**Task prompt**. Compute how many lines in the entries below contain "this", and output nothing but the number.

▼▼▼

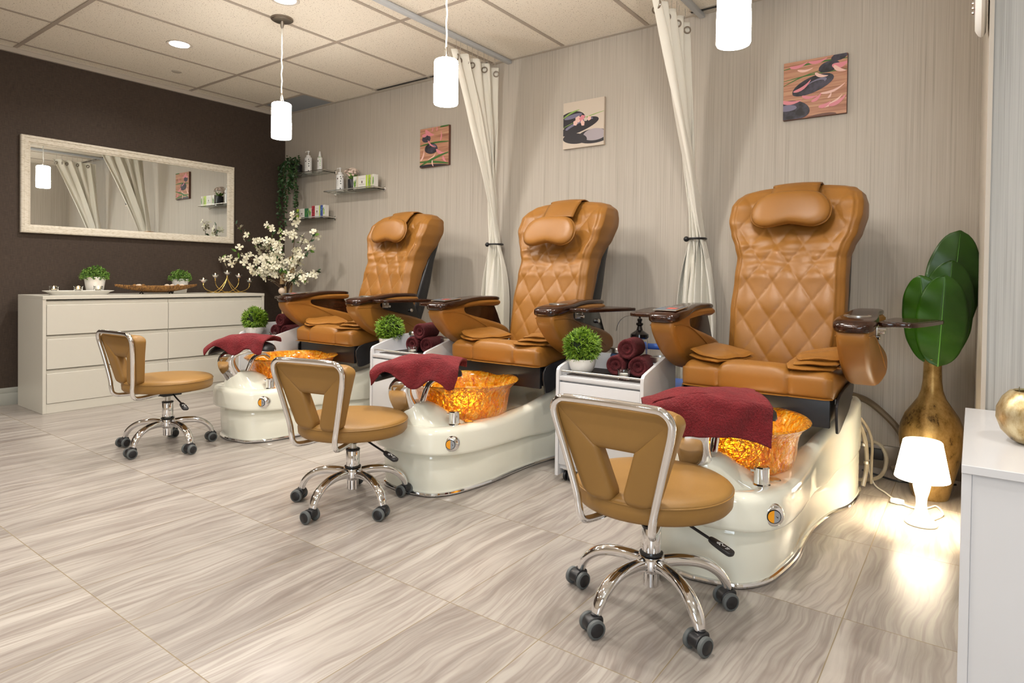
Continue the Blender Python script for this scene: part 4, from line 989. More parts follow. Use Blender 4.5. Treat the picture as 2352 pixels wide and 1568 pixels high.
# blue utility cart behind the right trolley with pump bottle
t = thing('utility_cart', 'blue plastic cart with a handle, behind the trolley beside the rightmost chair', 'cart', (4.12, -.44, 0)); B = m['blue']
MB().prism(spline_xy([(-.26, -.14), (.26, -.14), (.28, 0), (.26, .14), (-.26, .14), (-.28, 0)], 4), .06, B, axis='z', a=.33, inset=.01).build('tray', t)
MB().prism(spline_xy([(-.26, -.14), (.26, -.14), (.28, 0), (.26, .14), (-.26, .14), (-.28, 0)], 4), .05, B, axis='z', a=.05, inset=.01).build('tray', t)
MB().tube(spline([(-.24, .12, .37), (-.255, .13, .46), (-.24, .135, .54), (-.16, .14, .556), (.16, .14, .556), (.24, .135, .54), (.255, .13, .46), (.24, .12, .37)], 6), .017, B, 12).build('handle', t)
for x, y in ((-.22, -.1), (.22, -.1), (-.22, .1), (.22, .1)): MB().tube([(x, y, .03), (x, y, .32)], .014, B, 10).lathe([(0, 0), (.022, 0), (.025, .006), (.022, .02), (0, .02)], m['black'], 18, c=(x - .01, y, .026), axis='x').build('leg', t)
t = thing('pump_bottle', 'clear bottle with black pump cap and wire arm, on the blue cart', 'bottle', (3.955, -.38, .39))
MB().lathe([(0, 0), (.045, 0), (.047, .006), (.047, .20), (.044, .214), (.03, .22), (0, .22)], m['glass'], 28).build('bottle', t)
MB().lathe([(0, .218), (.048, .218), (.052, .224), (.050, .240), (.036, .250), (.018, .262), (.012, .285), (.020, .292), (.020, .302), (.010, .306), (.014, .318), (.014, .326), (.006, .330), (.006, .342), (0, .342)], m['blackgloss'], 28).build('pump', t)
MB().tube(spline([(0, 0, .335), (-.05, .0, .345), (-.10, .0, .33), (-.135, .0, .29), (-.145, .0, .25)], 6), .0022, m['steel'], 6).build('wire_arm', t)
o = MB().box((3.03, -.055, .90), (3.10, -.0, 1.01), m['whiteplastic'], .012, 3).build('wall_box', origin=(3.065, 0, .95)); tag(o, 'small white wall box behind the left shoulder of the middle pedicure chair', 'wall box')

# ------------------------------------------------------------------ things on the chest of drawers
ZD = .78
t = thing('serving_plate', 'long white platter under three lit glass candles on the chest of drawers', 'plate', (.33, -1.875, ZD))
b = MB(); pl = lambda w, l, z: [Vector((w * (abs(cos(a)) ** .55) * (1 if cos(a) > 0 else -1), l * (abs(sin(a)) ** .4) * (1 if sin(a) > 0 else -1), z)) for a in [2 * PI * k / 48 for k in range(48)]]
b.loft([pl(.045, .175, 0), pl(.05, .178, .008), pl(.062, .192, .020), pl(.075, .214, .027), pl(.076, .216, .030), pl(.062, .195, .026), (pl(.050, .18, .014)), pl(.02, .1, .013)], m['ceramic']); b.build('plate', t)
vv = votive('lit glass tealight holder at the left end of the white platter', (.32, -2.025, ZD + .0145), 'lit glass tealight holders on the white platter', True)
dup(vv, (.34, -1.885, ZD + .0145), 1, 'lit glass tealight holder in the middle of the white platter'); dup(vv, (.36, -1.765, ZD + .0145), 2, 'lit glass tealight holder at the right end of the white platter, before the plant pot')
def bushy(seed, loc, lab, s_=1.0):
    rnd = random.Random(seed); t = thing('potted_plant', lab, 'plant', loc, 0, 'bushy plants in white pots')
    MB().lathe([(0, 0), (.040 * s_, 0), (.042 * s_, .003), (.050 * s_, .05 * s_), (.057 * s_, .098 * s_), (.057 * s_, .104 * s_), (.052 * s_, .104 * s_), (.050 * s_, .092 * s_), (0, .092 * s_)], m['ceramic'], 36).build('pot', t)
    b = MB()
    for i in range(520):
        z = rnd.uniform(-.1, 1); a = rnd.uniform(0, 2 * PI); q = math.sqrt(max(0, 1 - z * z)); R = rnd.uniform(.55, 1.02)
        c = Vector((q * cos(a) * .078 * R, q * sin(a) * .078 * R, .098 + z * .072 * R)) * s_
        for k in range(4):
            e = Vector((rnd.gauss(0, 1), rnd.gauss(0, 1), rnd.gauss(.3, 1))).normalized(); s = e.orthogonal().normalized(); l = .011 * s_
            b.add([c, c + e * l * .5 + s * l * .32, c + e * l, c + e * l * .5 - s * l * .32], [[0, 1, 2, 3]], m['boxleaf'])
    b.build('foliage', t, sharp=180); 
    b = MB()
    for i in range(9): a = i * .7; b.tube([(.01 * cos(a), .01 * sin(a), .09 * s_), (.05 * s_ * cos(a), .05 * s_ * sin(a), .15 * s_)], .0012, m['branch'], 4)
    b.build('stem', t); return t
bushy(4, (.19, -1.725, ZD), 'bushy green plant in a white pot behind the candle platter', 1.22); bushy(9, (.17, -1.09, ZD), 'bushy green plant in a white pot behind the wicker basket', 1.12)
t = thing('wicker_basket', 'long boat shaped wicker basket of dried shells on the chest of drawers', 'basket', (.32, -1.335, ZD)); b = MB(); rings = []
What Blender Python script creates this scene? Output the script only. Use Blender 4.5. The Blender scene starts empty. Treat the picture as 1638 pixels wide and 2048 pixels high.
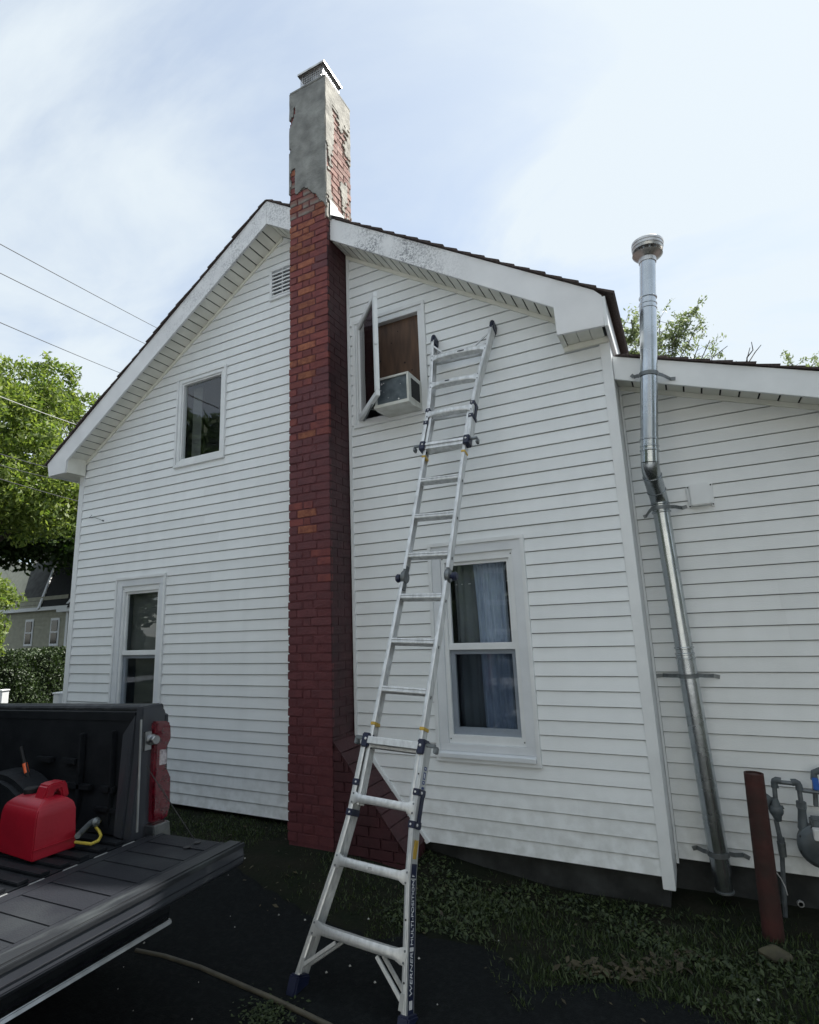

▲▲▲

**Exercise result**. 2